Local considerations for UK businesses

Practical things matter: remote teams in Scotland, sales staff on the road in the Midlands, or finance teams in London all create different risk profiles. Also consider the regulatory environment — you’ll want to be able to demonstrate reasonable steps to protect personal data if the ICO asks. Simple documentation and tested plans go a long way in any UK audit or insurance claim.

FAQ

How much should I expect to spend?

It depends on size and risk profile. For most firms of 10–200 staff, reasonable packages start at a few tens of pounds per user per month for core services, rising for full managed monitoring and incident response. The right question is what downtime or financial loss you’re trying to avoid — that gives you a better sense of value than sticker price alone.

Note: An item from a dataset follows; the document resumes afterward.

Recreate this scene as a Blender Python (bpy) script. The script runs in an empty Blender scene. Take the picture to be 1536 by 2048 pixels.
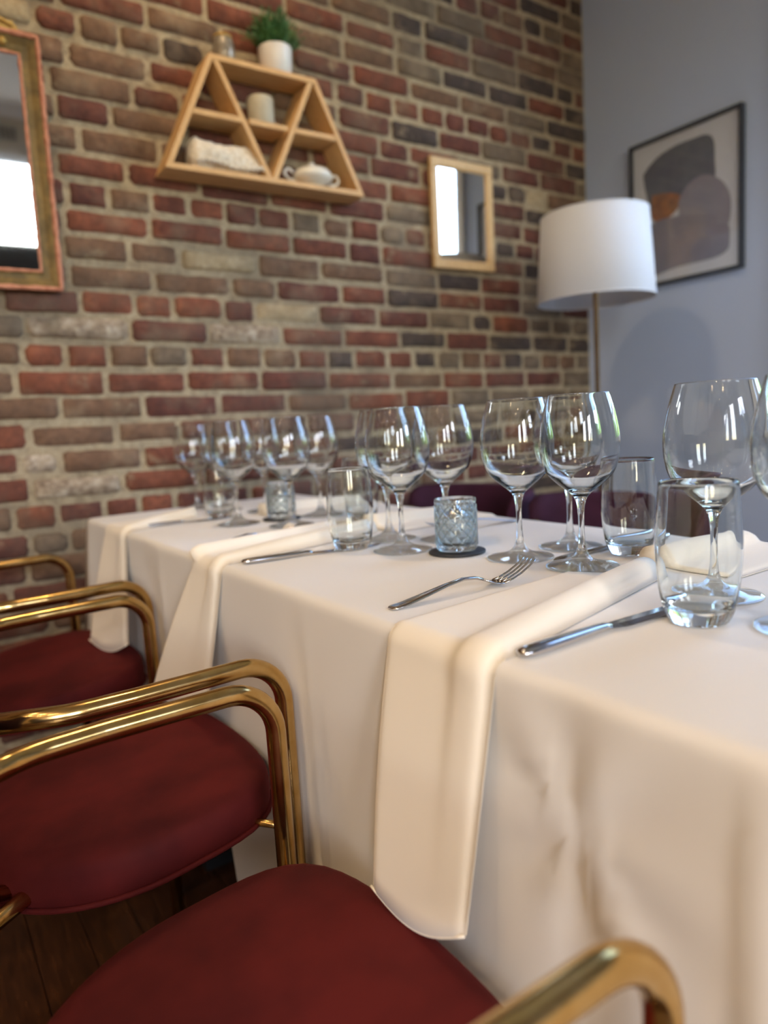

Will a package stop all breaches?

No. No reasonable supplier will promise zero risk. What a good package does is reduce the likelihood of common attacks, detect problems faster and shorten recovery time so disruption and cost are much lower.

Do I need cyber insurance if I buy a package?

Insurance can cover costs that technical controls won’t, such as legal fees or ransom payments. Many insurers expect a baseline level of security and documented processes; the package you choose can help you meet those requirements and may reduce premiums.

How often should we test backups and response plans?

At least twice a year for restores, and table-top incident response exercises annually. If you handle particularly sensitive data, quarterly reviews are sensible.

Can my internal IT team run these packages?

Yes, many packages are designed to work with in-house teams. The question is whether your team has the time and experience to run 24/7 monitoring, patching and incident response — if not, a managed option gives you predictable cover without hiring more staff.

Choosing the right cyber security package needn’t be painful. Focus on the outcomes: less downtime, fewer surprises, and demonstrable protection for customers’ data. Start by getting a clear baseline, prioritise high-impact actions like backups and MFA, and put monitoring in place. That way you buy calm, credibility and time — which, in most small businesses, are worth more than a fancy badge on a datasheet.

If you’d like to move forward, pick a short list based on the outcomes above and test how each supplier responds to a real-world scenario. The right package will save you time, protect cashflow and give you the breathing space to run the business rather than firefighting.